神の確かさを得ようとするこの絶望的な格闘の背後で、例の折り返しの言葉、「なぜうなだれるのか、わたしの魂よ。なぜ呻くのか。神を待ち望め」が反復されます。詩人が切望しているのは、神殿での礼拝であり、神の「御顔」、神の臨在です。詩人は、苦闘しつつ、神の恵みを「神を待ち望む」のです。

私達のうち誰一人として、この詩編の祈りの主題である魂のかわきを避けて通ることはあり得ません。神の臨在へとわたしたちを導くのは、この魂の渇きです。常に「お前の神はどこにいるのか」との問いを提起する世に生きるキリスト者にとって、この詩は、かけがいのない御言葉です。これらの詩は、私達の魂の本性的に持っている不安を、神への渇きとして明らかにします。

詩人の心を満たすことのできるのは、世の富でもなく、権力でもなく、名誉でもありませんでした。これらのものは皆過ぎ行くものです。詩人はただ主を求め、主のみこころが行われること、主の栄光があらわれることです。

「ああ、人はただ影のように移ろうもの。ああ人は空しくあくせくし、だれの手に渡るととも知らずに積み上げる。主よ、それなら何に望みをかけたらよいのでしょう。わたしはあなたを待ち望みます。」(詩編39:7-8)

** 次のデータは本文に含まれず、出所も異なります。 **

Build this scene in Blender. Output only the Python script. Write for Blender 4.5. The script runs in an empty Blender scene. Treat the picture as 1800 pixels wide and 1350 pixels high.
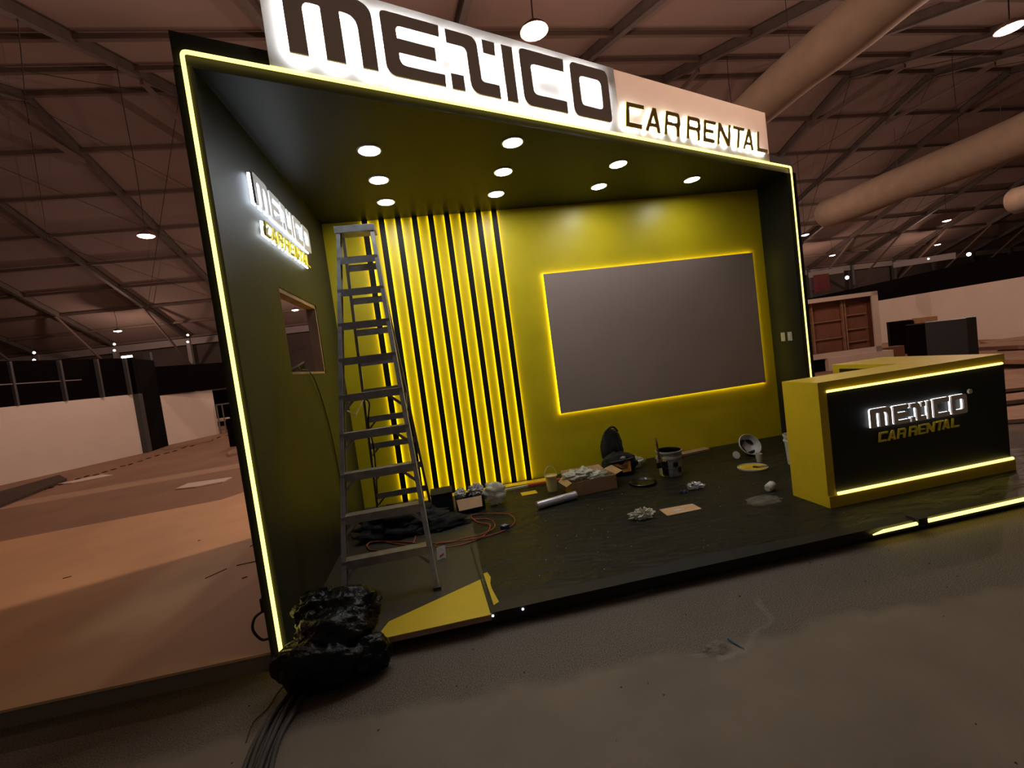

詩人はただ、活ける神との交わりだけが彼を満たし、神から棄てられないようにということだけが、彼の心からの願いでした。詩人はシオンの神殿から退けられた時、神からも同時に捨てられたのかと思い惑いました。しかし今、なお一層強く主を求めてやまない自分の心を見出しのです。人は苦難を受けるということは、決して神から棄てられたことを示すものではなく、神がますます近くその人を招いてくださるしるしなのです。         「人の心は神に向かて造られています。ゆえに人の心は神のうちに憩うまでは 安らぎを得ることはできません。」(アウグスチヌスの「告白」1章より)

詩編42編は、賛美と聖礼典と説教による礼拝へと私達を向かわせます。その礼拝において、またその礼拝を通して、、われらの主は、会衆のために臨在されることを望まれるのです。